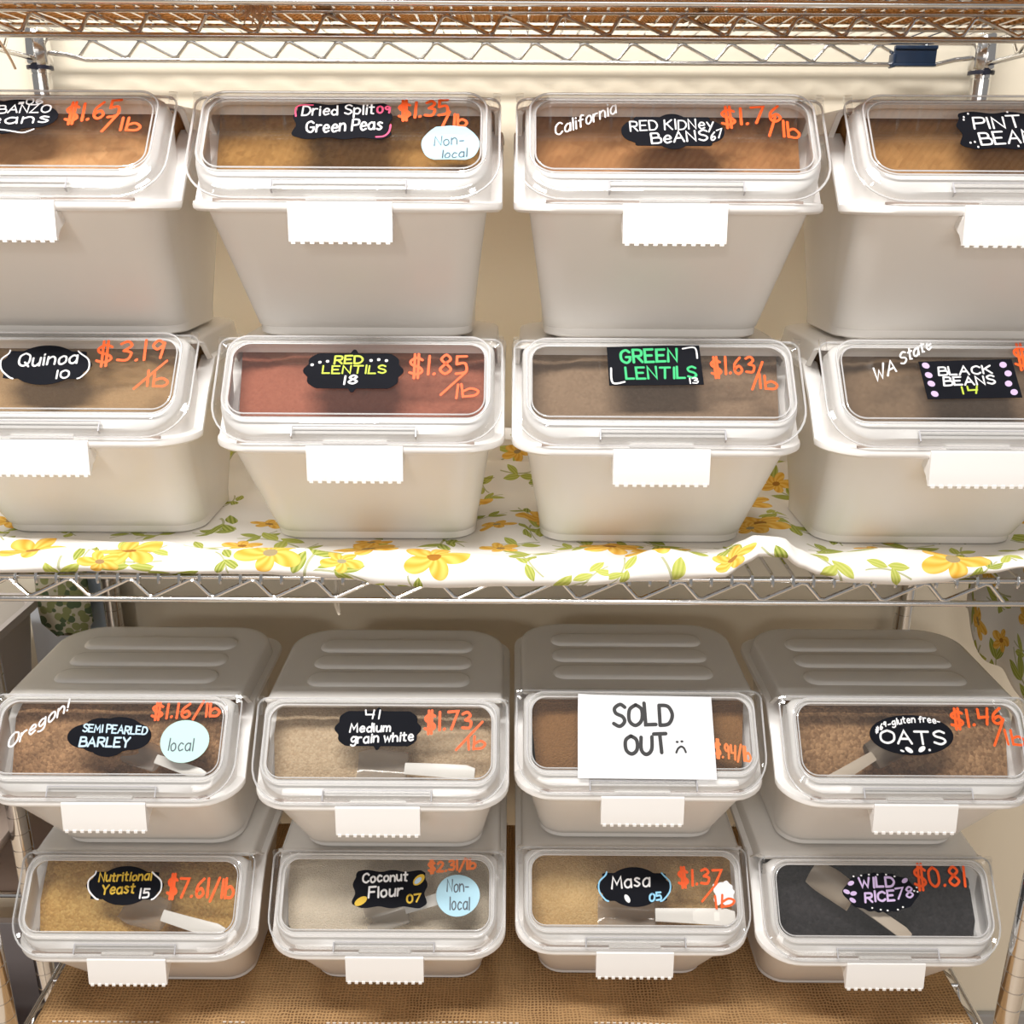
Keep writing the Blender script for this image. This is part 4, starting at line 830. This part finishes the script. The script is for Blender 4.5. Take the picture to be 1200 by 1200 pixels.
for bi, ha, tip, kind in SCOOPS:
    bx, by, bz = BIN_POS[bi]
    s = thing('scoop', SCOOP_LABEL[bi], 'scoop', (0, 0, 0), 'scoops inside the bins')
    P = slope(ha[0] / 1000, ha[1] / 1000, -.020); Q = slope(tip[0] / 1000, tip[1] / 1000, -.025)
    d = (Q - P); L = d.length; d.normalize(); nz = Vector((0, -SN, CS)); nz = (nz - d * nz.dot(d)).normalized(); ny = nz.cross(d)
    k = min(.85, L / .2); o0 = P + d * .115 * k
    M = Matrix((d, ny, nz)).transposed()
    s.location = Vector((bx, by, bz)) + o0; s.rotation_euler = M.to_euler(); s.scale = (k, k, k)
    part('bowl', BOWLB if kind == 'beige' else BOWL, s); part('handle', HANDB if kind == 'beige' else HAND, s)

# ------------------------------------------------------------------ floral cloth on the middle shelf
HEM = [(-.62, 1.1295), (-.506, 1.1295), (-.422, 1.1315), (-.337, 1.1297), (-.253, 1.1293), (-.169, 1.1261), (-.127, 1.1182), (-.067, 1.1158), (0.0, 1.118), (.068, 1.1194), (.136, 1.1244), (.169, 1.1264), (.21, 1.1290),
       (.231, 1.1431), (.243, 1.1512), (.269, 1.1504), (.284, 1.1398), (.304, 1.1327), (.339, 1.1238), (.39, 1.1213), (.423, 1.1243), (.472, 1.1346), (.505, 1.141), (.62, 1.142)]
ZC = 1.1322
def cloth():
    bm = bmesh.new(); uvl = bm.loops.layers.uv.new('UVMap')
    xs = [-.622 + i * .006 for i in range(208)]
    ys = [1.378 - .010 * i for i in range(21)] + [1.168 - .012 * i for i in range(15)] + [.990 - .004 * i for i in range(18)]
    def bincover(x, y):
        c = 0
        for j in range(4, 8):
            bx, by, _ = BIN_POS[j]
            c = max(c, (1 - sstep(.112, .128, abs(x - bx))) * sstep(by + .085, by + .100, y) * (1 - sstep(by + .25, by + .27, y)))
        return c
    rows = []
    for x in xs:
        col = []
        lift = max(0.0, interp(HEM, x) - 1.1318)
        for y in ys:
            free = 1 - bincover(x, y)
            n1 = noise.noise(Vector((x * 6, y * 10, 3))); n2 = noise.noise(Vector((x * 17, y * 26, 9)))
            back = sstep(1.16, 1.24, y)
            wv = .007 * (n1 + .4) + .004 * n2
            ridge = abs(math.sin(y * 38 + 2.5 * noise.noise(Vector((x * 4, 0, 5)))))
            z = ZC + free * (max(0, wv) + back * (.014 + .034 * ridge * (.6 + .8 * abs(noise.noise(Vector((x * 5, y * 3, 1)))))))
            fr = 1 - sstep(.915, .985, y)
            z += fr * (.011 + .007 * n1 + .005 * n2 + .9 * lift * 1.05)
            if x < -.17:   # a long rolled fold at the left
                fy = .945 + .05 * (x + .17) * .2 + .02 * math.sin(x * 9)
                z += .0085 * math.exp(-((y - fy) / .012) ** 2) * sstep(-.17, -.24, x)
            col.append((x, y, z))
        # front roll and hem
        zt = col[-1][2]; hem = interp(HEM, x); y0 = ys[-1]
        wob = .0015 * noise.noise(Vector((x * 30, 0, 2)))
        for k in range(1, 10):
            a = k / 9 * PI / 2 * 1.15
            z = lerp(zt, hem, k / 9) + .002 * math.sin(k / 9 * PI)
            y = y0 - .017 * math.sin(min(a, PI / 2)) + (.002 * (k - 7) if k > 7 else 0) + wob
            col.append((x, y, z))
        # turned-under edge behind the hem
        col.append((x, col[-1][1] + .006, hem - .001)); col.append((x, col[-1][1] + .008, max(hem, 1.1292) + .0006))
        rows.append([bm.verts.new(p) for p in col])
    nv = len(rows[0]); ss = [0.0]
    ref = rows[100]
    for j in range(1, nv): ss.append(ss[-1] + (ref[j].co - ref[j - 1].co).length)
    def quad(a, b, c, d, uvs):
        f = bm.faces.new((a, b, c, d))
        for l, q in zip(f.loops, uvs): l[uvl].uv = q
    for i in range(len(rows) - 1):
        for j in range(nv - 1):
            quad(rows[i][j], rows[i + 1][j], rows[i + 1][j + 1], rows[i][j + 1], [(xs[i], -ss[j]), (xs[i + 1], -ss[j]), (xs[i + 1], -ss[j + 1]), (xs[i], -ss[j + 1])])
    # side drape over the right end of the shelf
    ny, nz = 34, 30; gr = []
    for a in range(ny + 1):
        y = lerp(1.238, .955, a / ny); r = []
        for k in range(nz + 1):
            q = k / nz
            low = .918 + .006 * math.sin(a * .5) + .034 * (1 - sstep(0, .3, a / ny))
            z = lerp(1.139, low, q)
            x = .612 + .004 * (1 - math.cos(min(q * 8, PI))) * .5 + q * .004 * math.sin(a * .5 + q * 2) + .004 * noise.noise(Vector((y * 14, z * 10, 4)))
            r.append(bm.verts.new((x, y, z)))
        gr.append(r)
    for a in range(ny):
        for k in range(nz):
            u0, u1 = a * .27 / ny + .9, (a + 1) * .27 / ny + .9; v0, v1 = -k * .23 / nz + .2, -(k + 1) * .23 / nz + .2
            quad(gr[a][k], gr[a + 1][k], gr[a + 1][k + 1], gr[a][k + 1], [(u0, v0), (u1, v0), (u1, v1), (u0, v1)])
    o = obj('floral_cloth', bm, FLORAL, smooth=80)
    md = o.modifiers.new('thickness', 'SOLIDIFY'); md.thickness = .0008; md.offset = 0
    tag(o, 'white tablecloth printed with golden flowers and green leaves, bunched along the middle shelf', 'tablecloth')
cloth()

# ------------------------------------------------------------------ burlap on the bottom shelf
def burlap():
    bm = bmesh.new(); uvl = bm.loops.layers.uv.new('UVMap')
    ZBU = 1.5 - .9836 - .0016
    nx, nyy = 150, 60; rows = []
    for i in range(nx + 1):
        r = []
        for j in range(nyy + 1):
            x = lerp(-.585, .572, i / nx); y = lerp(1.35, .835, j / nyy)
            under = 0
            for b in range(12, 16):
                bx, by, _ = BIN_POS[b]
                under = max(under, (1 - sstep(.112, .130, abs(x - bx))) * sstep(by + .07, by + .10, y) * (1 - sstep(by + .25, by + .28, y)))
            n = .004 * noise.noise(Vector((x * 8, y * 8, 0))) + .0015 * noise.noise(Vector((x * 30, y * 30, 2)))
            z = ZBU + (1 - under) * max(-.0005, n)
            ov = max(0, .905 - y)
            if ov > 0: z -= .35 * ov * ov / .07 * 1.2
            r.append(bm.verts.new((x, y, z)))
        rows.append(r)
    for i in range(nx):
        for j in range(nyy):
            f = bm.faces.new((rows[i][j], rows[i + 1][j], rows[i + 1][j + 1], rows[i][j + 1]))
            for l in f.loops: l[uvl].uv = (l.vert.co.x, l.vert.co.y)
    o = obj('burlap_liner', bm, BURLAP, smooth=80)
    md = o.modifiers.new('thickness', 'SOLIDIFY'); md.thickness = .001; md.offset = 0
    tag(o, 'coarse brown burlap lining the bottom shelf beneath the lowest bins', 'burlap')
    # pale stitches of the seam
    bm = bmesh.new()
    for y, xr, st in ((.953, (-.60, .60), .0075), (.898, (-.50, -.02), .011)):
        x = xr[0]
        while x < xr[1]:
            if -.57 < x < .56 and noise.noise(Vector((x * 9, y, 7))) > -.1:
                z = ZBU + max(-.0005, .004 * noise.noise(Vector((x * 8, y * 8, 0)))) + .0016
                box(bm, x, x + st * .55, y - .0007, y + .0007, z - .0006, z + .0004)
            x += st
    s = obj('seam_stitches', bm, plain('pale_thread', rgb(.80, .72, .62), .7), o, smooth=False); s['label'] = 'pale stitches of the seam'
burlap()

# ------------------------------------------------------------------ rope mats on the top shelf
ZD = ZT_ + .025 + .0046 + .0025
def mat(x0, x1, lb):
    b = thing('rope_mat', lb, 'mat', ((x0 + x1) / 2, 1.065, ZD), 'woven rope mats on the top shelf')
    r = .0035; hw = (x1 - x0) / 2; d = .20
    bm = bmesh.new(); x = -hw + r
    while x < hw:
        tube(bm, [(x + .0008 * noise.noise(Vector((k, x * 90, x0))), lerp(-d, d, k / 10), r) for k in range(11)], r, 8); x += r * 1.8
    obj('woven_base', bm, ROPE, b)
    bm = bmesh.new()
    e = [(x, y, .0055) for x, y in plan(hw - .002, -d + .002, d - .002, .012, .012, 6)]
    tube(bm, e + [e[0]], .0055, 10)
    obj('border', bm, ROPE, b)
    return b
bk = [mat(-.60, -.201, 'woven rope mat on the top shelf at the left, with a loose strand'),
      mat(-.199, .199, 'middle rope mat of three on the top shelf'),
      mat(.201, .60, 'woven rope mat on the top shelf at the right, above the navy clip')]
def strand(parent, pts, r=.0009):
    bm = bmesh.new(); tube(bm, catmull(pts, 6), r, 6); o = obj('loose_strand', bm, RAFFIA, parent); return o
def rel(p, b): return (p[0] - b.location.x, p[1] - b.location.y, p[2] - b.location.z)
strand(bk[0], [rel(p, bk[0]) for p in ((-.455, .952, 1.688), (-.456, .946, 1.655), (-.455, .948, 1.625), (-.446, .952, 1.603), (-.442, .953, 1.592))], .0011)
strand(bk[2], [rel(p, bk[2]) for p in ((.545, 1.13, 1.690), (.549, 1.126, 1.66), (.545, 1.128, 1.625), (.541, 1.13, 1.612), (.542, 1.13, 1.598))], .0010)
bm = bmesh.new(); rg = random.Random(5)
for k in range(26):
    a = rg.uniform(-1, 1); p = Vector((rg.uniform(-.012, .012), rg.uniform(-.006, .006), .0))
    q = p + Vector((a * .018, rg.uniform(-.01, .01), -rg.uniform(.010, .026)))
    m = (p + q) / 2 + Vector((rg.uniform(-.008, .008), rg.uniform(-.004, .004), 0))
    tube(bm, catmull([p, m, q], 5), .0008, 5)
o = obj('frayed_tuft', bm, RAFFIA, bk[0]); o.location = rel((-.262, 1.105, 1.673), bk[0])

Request
Write out, word for word, the lines from the start of the data through the one holding "part('bowl', BOWLB if". Omit pictures.

Correct answer
Keep writing the Blender script for this image. This is part 4, starting at line 830. This part finishes the script. The script is for Blender 4.5. Take the picture to be 1200 by 1200 pixels.
for bi, ha, tip, kind in SCOOPS:
    bx, by, bz = BIN_POS[bi]
    s = thing('scoop', SCOOP_LABEL[bi], 'scoop', (0, 0, 0), 'scoops inside the bins')
    P = slope(ha[0] / 1000, ha[1] / 1000, -.020); Q = slope(tip[0] / 1000, tip[1] / 1000, -.025)
    d = (Q - P); L = d.length; d.normalize(); nz = Vector((0, -SN, CS)); nz = (nz - d * nz.dot(d)).normalized(); ny = nz.cross(d)
    k = min(.85, L / .2); o0 = P + d * .115 * k
    M = Matrix((d, ny, nz)).transposed()
    s.location = Vector((bx, by, bz)) + o0; s.rotation_euler = M.to_euler(); s.scale = (k, k, k)
    part('bowl', BOWLB if kind == 'beige' else BOWL, s); part('handle', HANDB if kind == 'beige' else HAND, s)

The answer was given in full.